Mathematics Major Receives Top Graduate Student Award

 Jake Reschke

Nathan O. Freedman Award winner Jake Reschke. Photo by Lee Choo.

When Jake Reschke was in high school, he didn’t even like math. The first-generation college student from the northeast San Fernando Valley community of Sunland-Tujunga — now a graduate student at California State University, Northridge — was a “decent” student but unfocused.

“I didn’t even know what I wanted to do,” Reschke said. “I was not a great student but I did like physics.”

This month, Reschke ’14 (Physics) will graduate with a master’s degree in mathematics and be recognized during Honors Convocation on Friday, May 20, as this year’s Nathan O. Freedman Outstanding Graduate Student, the highest honor presented to a CSUN graduate student who shows the best record of distinguished scholarship — thanks to the support and guidance he has received from CSUN faculty. To qualify for the honor, candidates must maintain a minimum grade point average (GPA) of 3.5. The 25-year-old Reschke has a 4.0 GPA.

“This award is a reflection of the hard work of my professors,” Reschke said. “It’s really gratifying to be recognized as the best after all my hard work.”

Reschke enrolled at CSUN as an undergraduate in 2009, majoring in geological sciences, at the suggestion of a family friend.

“Nobody in my family had attended college, and my dad’s friend was a geologist with a state job that looked pretty comfortable,” Reschke recalled. “I figured a geology major didn’t have to do much math.”

In high school, he found math “dry and pointless,” Reschke said. He said his goal was to avoid it. However, in 2011, he changed his major to physics with a minor in mathematics. He graduated in 2014 with a bachelor’s degree in physics.

“Physics made sense to me,” Reschke said. “It came very naturally.”

During his senior year, Reschke enrolled in Department of Mathematics professor David Klein’s course in general relativity. He credits Klein with helping to change his career path.
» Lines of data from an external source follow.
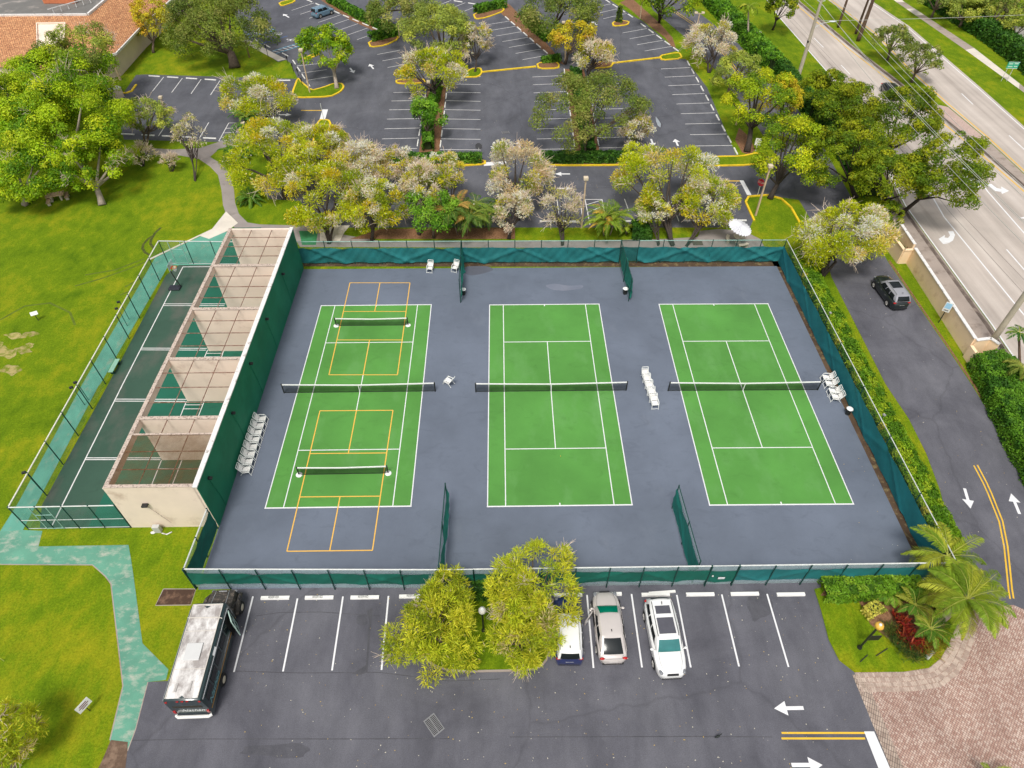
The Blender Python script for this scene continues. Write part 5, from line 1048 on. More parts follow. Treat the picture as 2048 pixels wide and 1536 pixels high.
mb = MB()
for x in (0, .43, .86): mb.bar((x, 0, .55), (x, 0, 2.45), .07, .05)
for z in (.55, 1.35, 1.55, 2.45): mb.bar((0, 0, z), (.86, 0, z), .06, .07)
mb.build('door_frame', DFR, dr); MB().box((.43, 0, 1.5), (.8, .015, 1.8)).build('door_glass', mesh_mat('door_glass', (.03, .06, .06), .75), dr)
MB().box((hw + .004, 1.25, 1.45), (.03, .95, 1.9)).build('door_opening', mat('dark_interior', (.015, .014, .013), .2, 4, .9), bu)
MB().bar((.95, 2.2, 1.45), (1.38, 2.75, 1.75), .04).box((1.40, 2.8, 1.65), (.10, .22, .34)).build('mirror', TRIM, bu)
# ================================================================== lamp posts and poles
TANW = mat('tan_concrete_pole', (.58, .44, .29), .12, 2, .8, dirt=(.42, .31, .2), dscale=1, damt=(.5, .75)); TANH = mat('tan_lamp_head', (.62, .52, .38), .06, 3, .6); GPOLE = mat('grey_concrete_pole', (.50, .44, .34), .1, 1.2, .85, dirt=(.36, .31, .24), dscale=.5, damt=(.45, .75))
def vheight(b, tx, ty):
    """height of the point above b seen at (tx, ty)"""
    n = Vector((b.x - CAM[0], b.y - CAM[1], 0)); d = ROT @ Vector(((tx - 1024) / FPX, -(ty - 768) / FPX, -1.0)); return CAM[2] + d.z * ((b - Vector(CAM)).dot(n) / d.dot(n))
def lamp(label, bx, by, tx, ty, heads=1, r=.13, ang=0.0, hd=.5):
    b = G(bx, by); h = vheight(b, tx, ty); e = empty('lamp_post', b, ang, label, 'lamp post', 'tan lamp posts in the car parks')
    MB().tube([(0, 0, 0), (0, 0, h)], [r, r * .75], 4).build('pole', TANW, e)
    if heads == 1: MB().box((0, 0, h + .1), (hd, hd, .32)).bar((0, 0, h - .1), (0, 0, h), .1).build('lamp_head', TANH, e, bevel=.03)
    else:
        for s in (-1, 1): MB().box((s * .55, 0, h + .05), (hd, hd * .8, .26)).bar((0, 0, h - .15), (s * .5, 0, h), .08).build('lamp_head', TANH, e, bevel=.03)
lamp('tan lamp post on the grass island beside round leafy tree', 620, 186, 605, 101, hd=.55); lamp('tan lamp post at the left edge of the left lot', 332, 224, 322, 196)
lamp('tan lamp post behind the middle court fence, box head', 1163, 456, 1167, 358); lamp('tan lamp post with side lamp on grass corner by the stop sign', 1511, 431, 1541, 334, r=.14)
lamp('tan lamp post in the narrow shrub strip above small tree', 860, 202, 857, 165); lamp('tan lamp post beside the hedge end behind the round olive tree', 799, 75, 797, 40)
lamp('tan double headed lamp post by the yellow leaved tree', 1129.5, 126, 1133, 45, 2); lamp('tan double headed lamp post at the verge flowering tree', 1384, 107, 1397, 26, 2)
lamp('short tan lamp post by the upper right mulch verge', 1280, 37, 1281, 0); lamp('tan lamp post half hidden in the right verge trees', 1472, 250, 1477, 216); lamp('tan lamp post by the dark palm at lawn path', 497, 285, 492, 247); lamp('tan post leaning beside the clubhouse corner', 241, 160, 228, 122, r=.2)
lamp('pale post rising from the left flowering trees', 578, 275, 592, 245, r=.12, hd=.2)
b = G(499, 115); h = vheight(b, 488, 68); e = empty('lamp_post', b, 0, 'brown wooden post with bluish lamp head near the accessible bays', 'lamp post'); MB().tube([(0, 0, 0), (0, 0, h)], [.11, .08], 8).build('pole', mat('brown_pole', (.22, .13, .08), .2, 3, .8), e); MB().tube([(0, 0, h), (.5, .5, h + .3), (1.3, 1.2, h + .3)], .05, 6).box((1.6, 1.4, h + .3), (.7, .35, .2), .7).build('lamp_head', mat('bluish_lamp_head', (.12, .22, .26), .1, 3, .5), e)
# globe lamp in the front tree island
p = G(967, 1262); e = empty('globe_lamp', p, 0, 'black post lamp with grey globe between the yellow green trees', 'lamp post')
MB().tube([(0, 0, .1), (0, 0, 2.75)], .06, 8).lathe((0, 0, .05), [(.14, 0), (.12, .2), (.07, .3)], 12).build('pole', BLK, e, smooth=40); MB().lathe((0, 0, 2.75), [(.06, 0), (.2, .08), (.25, .25), (.2, .42), (.12, .48)], 16).build('globe', mat('frosted_globe', (.58, .56, .52), .06, 4, .3), e, smooth=True); MB().lathe((0, 0, 3.2), [(.14, 0), (.12, .08), (.05, .13), (.001, .14)], 12).build('cap', GALV, e, smooth=True)
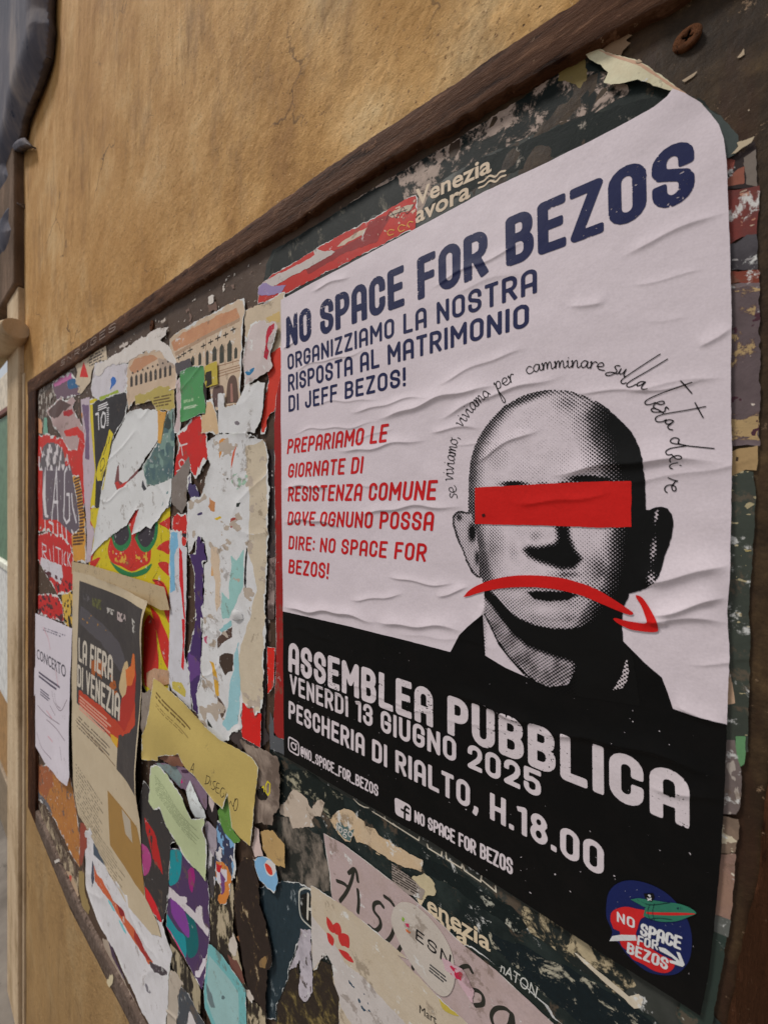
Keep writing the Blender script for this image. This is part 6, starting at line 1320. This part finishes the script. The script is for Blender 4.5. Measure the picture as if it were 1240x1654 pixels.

“Professor Klein’s course was the first experience I had in applying pure mathematics to physical problems,  ” Reschke said. “The clarity that the pure mathematical approach afforded to the study of gravity convinced me to change directions and study mathematics, rather than physics in graduate school.”

“My intention when I started college was to just get a degree and go to work, but I realized I wanted to do research and it was possible to make that a career,” Reschke added.

At CSUN, Reschke has worked as a teaching assistant in the Department of Mathematics, as a physics tutor in the Department of Physics and Astronomy, and he was awarded a summer research grant to work with physics professor Ana Cadavid. He is president of One Struggle, a student club focused on the science of climate change and the political and economic forces around that issue. He also co-authored a paper with Klein in 2015 that was published in the Journal of Mathematical Physics.

As a result of his hard work, Reschke has been accepted into a doctoral program in mathematics at the University of California at Davis.